No caso da retaliação na energia, a Rússia teria problemas gravíssimos e imediatos, financeiros e econômicos. O risco aqui é o "perdido por dez, perdido por mil": com a economia arrebentada, Putin pode ser mais agressivo, a não ser que o esquema de poder que o sustenta se revolte e o derrube, hipótese de que o Ocidente não faz ideia.

As sanções anunciadas nesta quinta-feira vão causar danos às maiores instituições financeiras e empresas russas. Em resumo, as instituições financeiras americanas não podem abrir ou manter contas para bancos russos fazerem pagamentos e transações.

A medida atinge os dois maiores bancos russos, o Sberbank e o VTB, que têm 50% dos ativos bancários do país, o Otkritie, o sétimo maior, o Sovcombank (privado, 9º maior). As empresas não podem fazer dívida mais longa do que 15 dias ou levantar capital (como dinheiro para participação na companhia ou em novo empreendimento) nos EUA.

A medida afeta também o Sberbank, dois bancos da Gazprom, a própria Gazprom, a Transneft (de oleodutos), a Rostelecom, a RusHydro (hidroelétricas), a Alrosa (mineração de diamantes), a Sovcomflot (transporte marítimo) e a Ferrovias da Rússia.

Quanta retaliação econômica o "Ocidente" e a Rússia podem aguentar? Isto é, quanta dor Estados Unidos, União Europeia e aliados podem causar aos russos sem que tenham de pagar um preço muito alto? Essa é a questão mais importante na mesa faz algumas semanas, em termos econômicos; horas depois da invasão, ainda era a dúvida maior.

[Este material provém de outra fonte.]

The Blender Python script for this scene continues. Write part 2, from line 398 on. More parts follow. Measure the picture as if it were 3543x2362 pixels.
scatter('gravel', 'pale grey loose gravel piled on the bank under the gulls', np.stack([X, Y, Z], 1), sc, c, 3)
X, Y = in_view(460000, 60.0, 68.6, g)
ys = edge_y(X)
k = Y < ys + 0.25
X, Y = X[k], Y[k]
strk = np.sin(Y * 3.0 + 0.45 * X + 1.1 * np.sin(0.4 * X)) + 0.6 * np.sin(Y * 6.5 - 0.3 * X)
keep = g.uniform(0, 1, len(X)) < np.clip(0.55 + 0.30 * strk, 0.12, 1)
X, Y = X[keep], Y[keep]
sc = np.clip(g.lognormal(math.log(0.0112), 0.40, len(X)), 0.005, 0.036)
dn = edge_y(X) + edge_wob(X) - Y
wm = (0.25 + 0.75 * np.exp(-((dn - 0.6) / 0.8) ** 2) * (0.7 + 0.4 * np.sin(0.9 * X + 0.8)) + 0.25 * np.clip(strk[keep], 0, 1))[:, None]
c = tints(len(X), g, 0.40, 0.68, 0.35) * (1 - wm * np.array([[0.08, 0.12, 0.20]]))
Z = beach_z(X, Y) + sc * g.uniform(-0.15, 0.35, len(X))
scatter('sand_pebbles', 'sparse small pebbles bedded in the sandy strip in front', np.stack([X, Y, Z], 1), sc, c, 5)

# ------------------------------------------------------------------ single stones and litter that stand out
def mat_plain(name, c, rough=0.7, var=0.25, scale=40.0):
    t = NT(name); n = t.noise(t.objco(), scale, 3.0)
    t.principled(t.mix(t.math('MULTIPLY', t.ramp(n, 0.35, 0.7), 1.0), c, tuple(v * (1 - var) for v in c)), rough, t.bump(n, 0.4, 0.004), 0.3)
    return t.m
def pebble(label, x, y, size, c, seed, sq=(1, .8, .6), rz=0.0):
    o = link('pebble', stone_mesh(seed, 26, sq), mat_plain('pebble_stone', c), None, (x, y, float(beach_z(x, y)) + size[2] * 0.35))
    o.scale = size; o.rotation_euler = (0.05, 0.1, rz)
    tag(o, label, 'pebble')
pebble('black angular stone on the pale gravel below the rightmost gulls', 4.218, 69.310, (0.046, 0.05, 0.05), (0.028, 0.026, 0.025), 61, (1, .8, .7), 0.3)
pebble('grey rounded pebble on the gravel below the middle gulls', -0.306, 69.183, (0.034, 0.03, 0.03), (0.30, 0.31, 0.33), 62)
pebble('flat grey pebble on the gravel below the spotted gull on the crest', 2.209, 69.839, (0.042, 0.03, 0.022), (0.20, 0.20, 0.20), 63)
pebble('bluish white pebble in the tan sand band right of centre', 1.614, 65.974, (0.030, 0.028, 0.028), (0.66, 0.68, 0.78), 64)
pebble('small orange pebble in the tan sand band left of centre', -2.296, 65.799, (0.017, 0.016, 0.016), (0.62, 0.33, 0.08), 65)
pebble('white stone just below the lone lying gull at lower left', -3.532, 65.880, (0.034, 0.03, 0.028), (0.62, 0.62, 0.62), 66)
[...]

Basicamente, trata-se de saber se o "Ocidente" vai tolerar um choque de preços de energia a fim de (tentar) conter Vladimir Putin e se Putin vai abrir mão de receitas recordes da venda de petróleo e gás mais caros.

A economia russa depende muito de energia, petróleo e gás, cerca de 47,5% do que exportaram em 2021. Quase 18% da receita do governo da Federação Russa vem de petróleo e gás. O governo passou a ter superávit em suas contas (arrecada mais do que gasta) no final de 2021 (no acumulado de 12 meses até novembro, dado mais recente do Ministério das Finanças.

Apenas neste ano, o preço do petróleo tinha aumentado cerca de 20% mesmo antes do começo da guerra. O país teve superávit nas contas externas (saldo em conta corrente) de 2,8% do PIB em 2021 (segundo dados do FMI), basicamente porque exporta muito mais do que importa, graças às vendas de energia. Se puder manter essas receitas, os russos podem se virar por muito tempo.

A Rússia tem cerca de 10% das exportações mundiais de petróleo; cerca de 20% do trigo. Quase 40% do gás que a União Europeia consome vem da Rússia.

O preço da gasolina e a inflação em geral ajudaram a derrubar a popularidade de Biden e de seu Partido Democrata, que têm uma perspectiva muito ruim para a eleição de final de ano, em que devem perder o controle de Câmara e Senado. Inflação maior e impotência diante do salseiro de Putin não vai melhorar a situação. Na União Europeia, a inflação da energia causa tanta gritaria quanto aqui no Brasil —agora há mais subsídios para atenuar o impacto da conta da energia, entre outras medidas.

Sanções que prejudiquem as importações de produtos de alta tecnologia do "Ocidente" podem de fato prejudicar o desenvolvimento e a indústria russos, embora esse dano seja difícil de quantificar. De resto, a China pode ajudar um pouco nisso.

As sanções mais daninhas seriam aquelas que de fato impedissem as transações das instituições financeiras russas, mesmo meros pagamentos, com o resto do mundo. No entanto, é possível que a Rússia consiga criar canais alternativos para receber seu dinheiro, nem que seja por meio da China.